Sandra Bullock ha di sicuro creduto ciecamente nel progetto e per questo lo ha prodotto e interpretato nella sua maniera migliore. Si è imbruttita come da copione classico (inutile far battute ironiche, dato che lei non è mai stata bellissima, ma carina e simpatica sì), capelli lunghi e incolti, infagottata peggio, trasandata e soprattutto imbronciata fino all’arrabbiatura più insopportabile, pronta ad alzare le mani se necessario e ammaccata quando viene pestata dopo che il suo passato viene a galla. Se imbruttirsi è valso tante volte l’Oscar (vedi Nicole Kidman o Charlize Theron), il tentativo della Bullock non può ritenersi all’altezza, sia per qualche manchevolezza del film, sia perché la sua omicida (teorica, eh, no spoiler!) ruvida e incattivita non convince del tutto. Qualche critica è comprensibile, ma i giudizi della stampa specializzata sono stati eccessivamente ingenerosi e l’indice di gradimento sulle piattaforme streaming non è stato esaltante. Invece, per chi scrive, il film è apprezzabilissimo e in alcuni momenti l’attrice si rende credibile, da eccepire molto poco. Se non per un finale (dai risvolti sorprendenti) che diventa abbastanza accomodante e lascia appena in sospeso. Perlomeno il miracolo avviene! Qualche personaggio, come l’avvocato del pacato Vincent D’Onofrio, sparisce dopo la prima metà, qualche altro, come la moglie di questi, l’impareggiabile Viola Davis, ha un destino opposto, mentre quello dell’angelo custode buono-cattivo dell’agente di sorveglianza è intermittente, come però è giusto che sia.
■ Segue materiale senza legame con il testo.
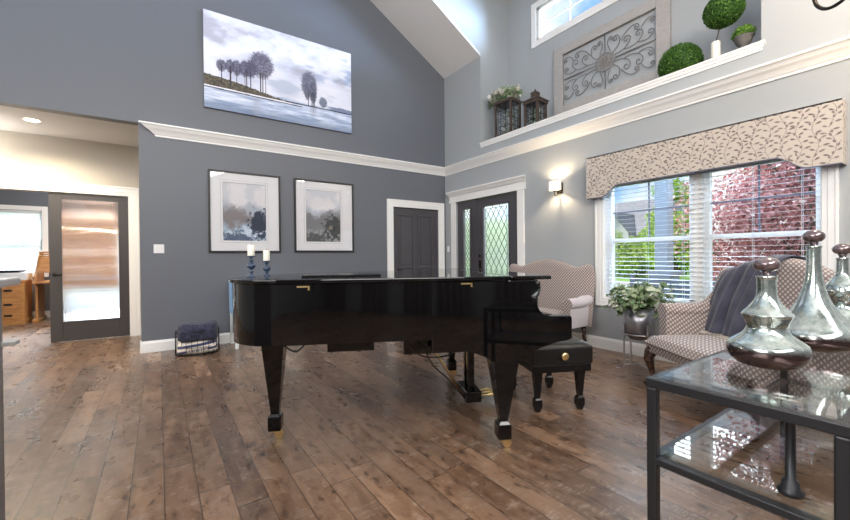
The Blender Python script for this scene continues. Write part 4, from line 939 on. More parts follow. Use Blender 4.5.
own(g.build('fringe', M['fringe']), bl_)
g = MB()
for uu in (.30, .66): g.tube([S2M @ (Vector(thr(uu, v/40)) + Vector((0, -.006 if v < 28 else 0, .004 if v >= 24 else 0))) for v in range(34)], .0013, 4)
own(g.build('woven_stripe', M['stripe_thread']), bl_)

# ---------------------------------------------------------------- glass console table with bottles
tx0, tx1, ty0, ty1, TZ = 1.445, 3.02, .205, .714, .76
tb = thing('glass_side_table', 'long dark metal table with glass top and glass lower shelf in the right foreground', 'table', ((tx0+tx1)/2, (ty0+ty1)/2, 0))
tw = .036
def rail_frame(name, z0, z1, inset=0):
    g = MB(); a0, a1, b0, b1 = tx0+inset, tx1-inset, ty0+inset, ty1-inset
    g.box((a0, b0, z0), (a0+tw, b1, z1)); g.box((a1-tw, b0, z0), (a1, b1, z1)); g.box((a0+tw, b0, z0), (a1-tw, b0+tw, z1)); g.box((a0+tw, b1-tw, z0), (a1-tw, b1, z1)); own(g.build(name, M['table_metal'], bevel=.003), tb)
rail_frame('top_rail', .728, .76); rail_frame('shelf_rail', .455, .48, .002)
for x in (tx0, tx1-tw):
    for y in (ty0, ty1-tw):
        g = MB(); g.box((x+.001, y+.001, 0), (x+tw-.001, y+tw-.001, .728)); own(g.build('leg', M['table_metal'], bevel=.006), tb)
g = MB(); g.box((tx0+tw-.008, ty0+tw-.008, .7605), (tx1-tw+.008, ty1-tw+.008, .767)); own(g.build('glass_top', M['table_glass']), tb)
g = MB(); g.box((tx0+tw-.008, ty0+tw-.008, .4805), (tx1-tw+.008, ty1-tw+.008, .486)); own(g.build('glass_shelf', M['table_glass']), tb)
g = MB(); g.lathe([(.03, 0), (.032, .012), (.022, .02), (.02, .04), (.013, .045), (.012, .225), (.016, .235), (.016, .272)], (1.545, .345, .4865), 20); own(g.build('support_post', M['table_metal']), tb)
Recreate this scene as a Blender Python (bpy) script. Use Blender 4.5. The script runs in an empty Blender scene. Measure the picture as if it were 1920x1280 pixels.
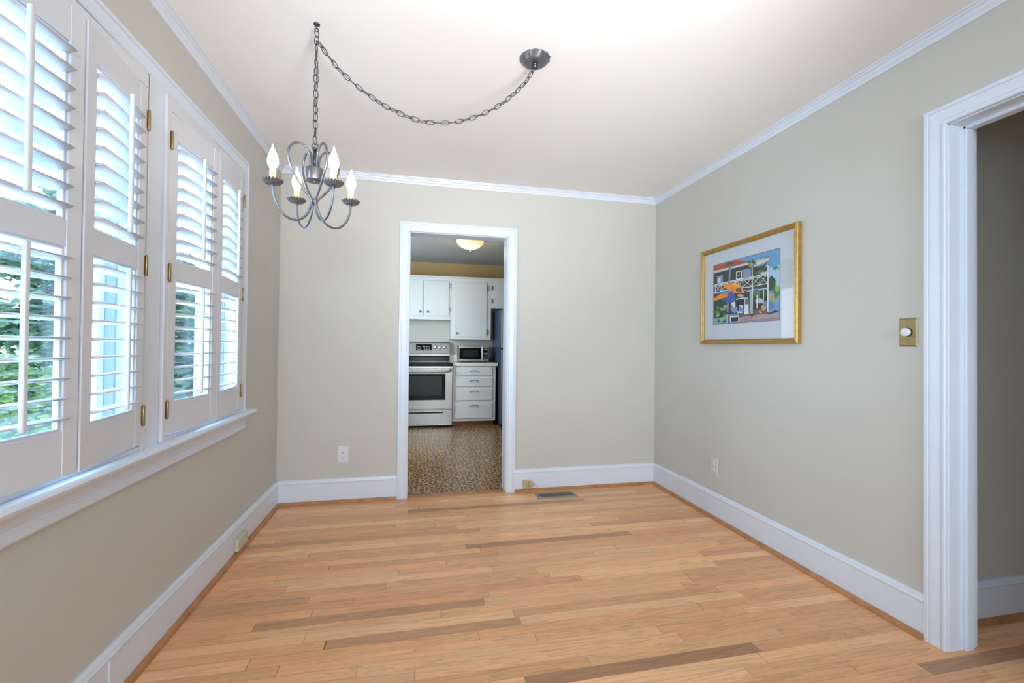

È indubbiamente uno schema abituale, un plot quasi prevedibile, persino la sorpresa lo è fino ad un certo punto, ma è davvero il classico film americano che può riempire la serata, dipingendo ancora una volta l’America dalle mille facce che ha colorato gli schermi della storia del cinema. Sandra Bullock, può piacere o meno, ha dato tutta se stessa e ciò è obiettivamente onestà artistica, molto meglio di The Blind Side, il suo Oscar.